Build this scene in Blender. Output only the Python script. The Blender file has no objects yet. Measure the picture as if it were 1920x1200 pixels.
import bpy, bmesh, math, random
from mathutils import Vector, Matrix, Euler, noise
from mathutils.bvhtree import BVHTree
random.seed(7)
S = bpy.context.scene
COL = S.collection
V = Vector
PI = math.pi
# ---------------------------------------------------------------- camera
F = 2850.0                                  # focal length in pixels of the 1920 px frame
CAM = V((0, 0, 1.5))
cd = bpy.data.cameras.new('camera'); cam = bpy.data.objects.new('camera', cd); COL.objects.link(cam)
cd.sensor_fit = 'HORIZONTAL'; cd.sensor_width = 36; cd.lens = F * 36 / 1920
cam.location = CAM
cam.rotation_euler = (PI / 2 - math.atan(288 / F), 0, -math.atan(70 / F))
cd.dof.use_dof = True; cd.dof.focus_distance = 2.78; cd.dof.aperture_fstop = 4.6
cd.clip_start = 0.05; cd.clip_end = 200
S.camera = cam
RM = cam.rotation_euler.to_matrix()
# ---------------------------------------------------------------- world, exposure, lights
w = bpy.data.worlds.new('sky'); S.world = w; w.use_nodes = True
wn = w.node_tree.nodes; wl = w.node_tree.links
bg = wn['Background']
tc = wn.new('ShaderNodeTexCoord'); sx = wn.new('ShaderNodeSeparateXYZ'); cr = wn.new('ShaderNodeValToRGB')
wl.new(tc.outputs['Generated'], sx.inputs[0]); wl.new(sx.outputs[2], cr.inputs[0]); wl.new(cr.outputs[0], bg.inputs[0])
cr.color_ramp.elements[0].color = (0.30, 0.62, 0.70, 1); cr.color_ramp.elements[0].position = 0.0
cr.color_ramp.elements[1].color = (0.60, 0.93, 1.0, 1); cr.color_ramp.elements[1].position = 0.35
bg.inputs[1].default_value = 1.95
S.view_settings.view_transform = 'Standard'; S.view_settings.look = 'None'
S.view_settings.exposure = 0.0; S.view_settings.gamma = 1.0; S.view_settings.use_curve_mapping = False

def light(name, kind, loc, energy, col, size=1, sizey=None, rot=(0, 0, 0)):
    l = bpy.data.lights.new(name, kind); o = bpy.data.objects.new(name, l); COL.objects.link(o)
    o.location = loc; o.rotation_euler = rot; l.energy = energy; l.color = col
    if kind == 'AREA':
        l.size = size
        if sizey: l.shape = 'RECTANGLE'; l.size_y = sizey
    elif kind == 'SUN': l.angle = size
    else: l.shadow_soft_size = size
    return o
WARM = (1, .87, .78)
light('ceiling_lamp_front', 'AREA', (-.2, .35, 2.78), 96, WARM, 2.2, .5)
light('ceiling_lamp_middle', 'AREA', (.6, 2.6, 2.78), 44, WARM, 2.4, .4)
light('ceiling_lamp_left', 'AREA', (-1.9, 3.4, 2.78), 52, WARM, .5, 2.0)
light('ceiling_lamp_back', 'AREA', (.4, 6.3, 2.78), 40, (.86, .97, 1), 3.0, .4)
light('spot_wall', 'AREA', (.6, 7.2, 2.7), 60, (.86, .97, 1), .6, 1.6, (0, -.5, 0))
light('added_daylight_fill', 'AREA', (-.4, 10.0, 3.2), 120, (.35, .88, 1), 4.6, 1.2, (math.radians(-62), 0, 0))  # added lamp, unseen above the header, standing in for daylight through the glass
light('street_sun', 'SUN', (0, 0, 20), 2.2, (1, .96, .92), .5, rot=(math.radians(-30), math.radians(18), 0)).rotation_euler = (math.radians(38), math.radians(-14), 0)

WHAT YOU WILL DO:
Reproduce every line above without error.

RESPONSE:
Build this scene in Blender. Output only the Python script. The Blender file has no objects yet. Measure the picture as if it were 1920x1200 pixels.
import bpy, bmesh, math, random
from mathutils import Vector, Matrix, Euler, noise
from mathutils.bvhtree import BVHTree
random.seed(7)
S = bpy.context.scene
COL = S.collection
V = Vector
PI = math.pi
# ---------------------------------------------------------------- camera
F = 2850.0                                  # focal length in pixels of the 1920 px frame
CAM = V((0, 0, 1.5))
cd = bpy.data.cameras.new('camera'); cam = bpy.data.objects.new('camera', cd); COL.objects.link(cam)
cd.sensor_fit = 'HORIZONTAL'; cd.sensor_width = 36; cd.lens = F * 36 / 1920
cam.location = CAM
cam.rotation_euler = (PI / 2 - math.atan(288 / F), 0, -math.atan(70 / F))
cd.dof.use_dof = True; cd.dof.focus_distance = 2.78; cd.dof.aperture_fstop = 4.6
cd.clip_start = 0.05; cd.clip_end = 200
S.camera = cam
RM = cam.rotation_euler.to_matrix()
# ---------------------------------------------------------------- world, exposure, lights
w = bpy.data.worlds.new('sky'); S.world = w; w.use_nodes = True
wn = w.node_tree.nodes; wl = w.node_tree.links
bg = wn['Background']
tc = wn.new('ShaderNodeTexCoord'); sx = wn.new('ShaderNodeSeparateXYZ'); cr = wn.new('ShaderNodeValToRGB')
wl.new(tc.outputs['Generated'], sx.inputs[0]); wl.new(sx.outputs[2], cr.inputs[0]); wl.new(cr.outputs[0], bg.inputs[0])
cr.color_ramp.elements[0].color = (0.30, 0.62, 0.70, 1); cr.color_ramp.elements[0].position = 0.0
cr.color_ramp.elements[1].color = (0.60, 0.93, 1.0, 1); cr.color_ramp.elements[1].position = 0.35
bg.inputs[1].default_value = 1.95
S.view_settings.view_transform = 'Standard'; S.view_settings.look = 'None'
S.view_settings.exposure = 0.0; S.view_settings.gamma = 1.0; S.view_settings.use_curve_mapping = False

def light(name, kind, loc, energy, col, size=1, sizey=None, rot=(0, 0, 0)):
    l = bpy.data.lights.new(name, kind); o = bpy.data.objects.new(name, l); COL.objects.link(o)
    o.location = loc; o.rotation_euler = rot; l.energy = energy; l.color = col
    if kind == 'AREA':
        l.size = size
        if sizey: l.shape = 'RECTANGLE'; l.size_y = sizey
    elif kind == 'SUN': l.angle = size
    else: l.shadow_soft_size = size
    return o
WARM = (1, .87, .78)
light('ceiling_lamp_front', 'AREA', (-.2, .35, 2.78), 96, WARM, 2.2, .5)
light('ceiling_lamp_middle', 'AREA', (.6, 2.6, 2.78), 44, WARM, 2.4, .4)
light('ceiling_lamp_left', 'AREA', (-1.9, 3.4, 2.78), 52, WARM, .5, 2.0)
light('ceiling_lamp_back', 'AREA', (.4, 6.3, 2.78), 40, (.86, .97, 1), 3.0, .4)
light('spot_wall', 'AREA', (.6, 7.2, 2.7), 60, (.86, .97, 1), .6, 1.6, (0, -.5, 0))
light('added_daylight_fill', 'AREA', (-.4, 10.0, 3.2), 120, (.35, .88, 1), 4.6, 1.2, (math.radians(-62), 0, 0))  # added lamp, unseen above the header, standing in for daylight through the glass
light('street_sun', 'SUN', (0, 0, 20), 2.2, (1, .96, .92), .5, rot=(math.radians(-30), math.radians(18), 0)).rotation_euler = (math.radians(38), math.radians(-14), 0)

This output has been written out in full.